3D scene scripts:
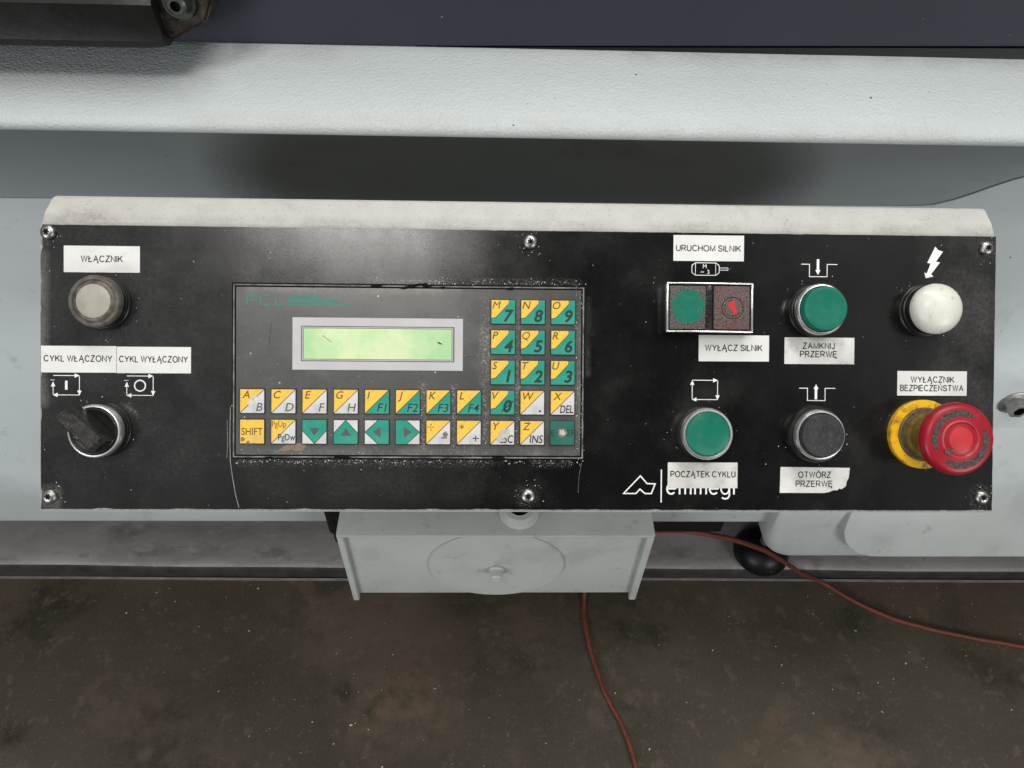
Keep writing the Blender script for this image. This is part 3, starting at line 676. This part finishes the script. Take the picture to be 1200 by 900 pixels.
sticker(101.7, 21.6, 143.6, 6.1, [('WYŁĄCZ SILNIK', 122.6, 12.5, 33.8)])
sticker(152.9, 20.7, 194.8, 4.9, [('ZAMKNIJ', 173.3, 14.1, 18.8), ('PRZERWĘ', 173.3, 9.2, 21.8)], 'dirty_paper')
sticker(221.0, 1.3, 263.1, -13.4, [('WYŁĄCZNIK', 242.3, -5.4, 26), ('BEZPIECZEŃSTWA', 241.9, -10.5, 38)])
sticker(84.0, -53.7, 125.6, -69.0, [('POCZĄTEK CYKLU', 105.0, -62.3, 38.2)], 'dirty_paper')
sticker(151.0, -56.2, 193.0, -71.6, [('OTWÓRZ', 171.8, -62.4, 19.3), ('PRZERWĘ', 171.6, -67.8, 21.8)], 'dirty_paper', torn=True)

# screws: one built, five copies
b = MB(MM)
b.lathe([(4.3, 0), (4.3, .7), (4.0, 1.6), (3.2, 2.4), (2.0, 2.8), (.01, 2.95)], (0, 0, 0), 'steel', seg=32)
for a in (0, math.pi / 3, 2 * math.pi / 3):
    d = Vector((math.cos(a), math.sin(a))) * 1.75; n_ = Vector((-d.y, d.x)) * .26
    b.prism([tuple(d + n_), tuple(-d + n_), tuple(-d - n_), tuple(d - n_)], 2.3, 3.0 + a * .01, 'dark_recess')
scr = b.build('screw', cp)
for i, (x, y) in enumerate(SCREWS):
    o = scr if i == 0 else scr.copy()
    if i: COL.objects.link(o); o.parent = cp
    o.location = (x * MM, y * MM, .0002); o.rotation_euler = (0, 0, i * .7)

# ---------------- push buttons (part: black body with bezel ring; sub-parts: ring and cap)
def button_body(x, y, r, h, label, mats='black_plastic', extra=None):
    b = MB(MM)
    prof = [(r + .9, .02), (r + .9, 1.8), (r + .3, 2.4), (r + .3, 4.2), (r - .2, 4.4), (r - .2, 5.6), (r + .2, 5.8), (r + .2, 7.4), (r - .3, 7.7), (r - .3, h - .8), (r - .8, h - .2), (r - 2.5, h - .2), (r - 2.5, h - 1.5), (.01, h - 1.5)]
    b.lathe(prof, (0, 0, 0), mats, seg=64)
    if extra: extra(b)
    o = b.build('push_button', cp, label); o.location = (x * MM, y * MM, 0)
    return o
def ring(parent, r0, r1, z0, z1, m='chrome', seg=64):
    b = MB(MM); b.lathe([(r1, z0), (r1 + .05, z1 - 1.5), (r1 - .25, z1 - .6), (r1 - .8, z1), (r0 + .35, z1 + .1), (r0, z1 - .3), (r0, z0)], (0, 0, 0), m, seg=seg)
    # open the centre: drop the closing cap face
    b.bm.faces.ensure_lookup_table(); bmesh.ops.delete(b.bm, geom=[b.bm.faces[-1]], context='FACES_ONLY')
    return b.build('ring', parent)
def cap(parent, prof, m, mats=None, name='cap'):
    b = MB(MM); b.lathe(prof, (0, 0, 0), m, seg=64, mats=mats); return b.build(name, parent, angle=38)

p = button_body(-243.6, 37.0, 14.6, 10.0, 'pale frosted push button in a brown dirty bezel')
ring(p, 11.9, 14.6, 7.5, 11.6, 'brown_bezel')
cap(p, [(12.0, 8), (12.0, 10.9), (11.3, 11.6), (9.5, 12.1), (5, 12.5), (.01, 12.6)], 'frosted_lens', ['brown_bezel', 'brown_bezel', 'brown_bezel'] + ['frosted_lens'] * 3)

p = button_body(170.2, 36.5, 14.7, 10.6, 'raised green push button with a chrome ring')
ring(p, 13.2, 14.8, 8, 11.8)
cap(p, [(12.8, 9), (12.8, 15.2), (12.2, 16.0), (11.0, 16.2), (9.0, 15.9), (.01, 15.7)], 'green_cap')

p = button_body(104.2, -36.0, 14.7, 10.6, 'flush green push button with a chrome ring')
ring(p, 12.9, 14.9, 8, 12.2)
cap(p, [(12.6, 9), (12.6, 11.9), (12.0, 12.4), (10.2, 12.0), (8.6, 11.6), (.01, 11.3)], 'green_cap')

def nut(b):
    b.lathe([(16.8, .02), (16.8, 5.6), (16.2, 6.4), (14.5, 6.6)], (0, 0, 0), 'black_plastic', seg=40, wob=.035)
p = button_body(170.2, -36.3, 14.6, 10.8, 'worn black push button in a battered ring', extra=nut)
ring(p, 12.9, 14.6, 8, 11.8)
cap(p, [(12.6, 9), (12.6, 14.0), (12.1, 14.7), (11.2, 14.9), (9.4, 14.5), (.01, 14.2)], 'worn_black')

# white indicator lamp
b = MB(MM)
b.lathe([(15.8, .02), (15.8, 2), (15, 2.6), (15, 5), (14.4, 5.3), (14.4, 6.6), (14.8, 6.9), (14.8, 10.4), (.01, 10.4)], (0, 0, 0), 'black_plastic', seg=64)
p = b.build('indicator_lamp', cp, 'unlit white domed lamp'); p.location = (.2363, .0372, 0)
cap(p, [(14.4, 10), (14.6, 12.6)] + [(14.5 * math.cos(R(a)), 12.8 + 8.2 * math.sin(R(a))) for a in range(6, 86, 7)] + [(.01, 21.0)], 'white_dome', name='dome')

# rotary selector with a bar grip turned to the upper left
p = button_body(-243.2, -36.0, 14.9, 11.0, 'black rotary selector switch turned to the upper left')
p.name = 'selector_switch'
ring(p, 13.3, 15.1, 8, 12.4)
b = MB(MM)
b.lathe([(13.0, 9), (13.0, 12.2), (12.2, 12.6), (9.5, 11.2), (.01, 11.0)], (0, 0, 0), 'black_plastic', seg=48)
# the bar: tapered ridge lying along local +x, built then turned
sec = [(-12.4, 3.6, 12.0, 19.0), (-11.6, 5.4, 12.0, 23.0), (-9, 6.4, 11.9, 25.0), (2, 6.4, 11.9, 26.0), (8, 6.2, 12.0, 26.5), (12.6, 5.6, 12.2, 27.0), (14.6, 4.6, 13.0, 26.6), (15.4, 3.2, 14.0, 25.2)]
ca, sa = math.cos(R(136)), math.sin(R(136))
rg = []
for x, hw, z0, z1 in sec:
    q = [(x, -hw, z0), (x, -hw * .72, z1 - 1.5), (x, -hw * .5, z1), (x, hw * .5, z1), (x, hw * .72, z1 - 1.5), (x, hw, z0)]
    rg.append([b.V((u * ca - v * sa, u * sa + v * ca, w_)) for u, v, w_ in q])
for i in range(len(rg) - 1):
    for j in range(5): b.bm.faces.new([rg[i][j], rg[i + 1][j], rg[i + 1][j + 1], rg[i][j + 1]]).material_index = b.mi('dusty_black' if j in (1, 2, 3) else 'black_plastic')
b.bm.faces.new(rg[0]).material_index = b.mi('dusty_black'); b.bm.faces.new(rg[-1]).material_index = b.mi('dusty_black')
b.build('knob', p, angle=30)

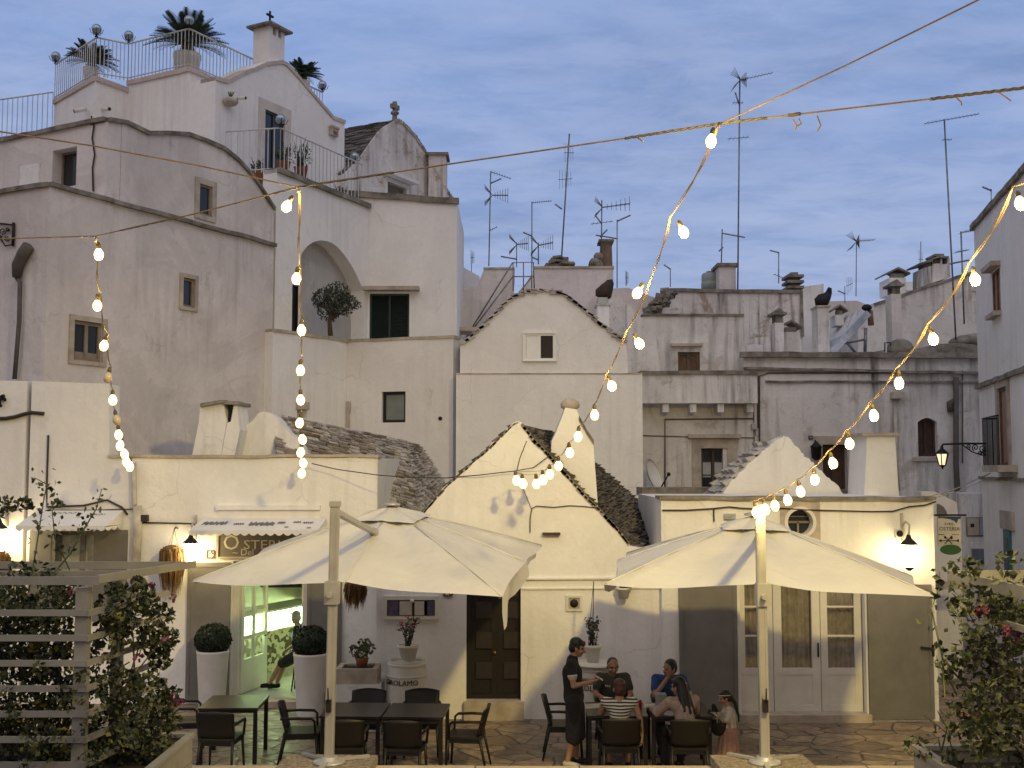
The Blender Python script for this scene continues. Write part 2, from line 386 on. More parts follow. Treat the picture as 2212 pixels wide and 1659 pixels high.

▸ To be done: Gather each line in the data that holds the string "Blender".

▸ Solution:
Keep writing the Blender script for this image. This is part 3, starting at line 676. This part finishes the script. Take the picture to be 1200 by 900 pixels.
The Blender Python script for this scene continues. Write part 2, from line 386 on. More parts follow. Treat the picture as 2212 pixels wide and 1659 pixels high.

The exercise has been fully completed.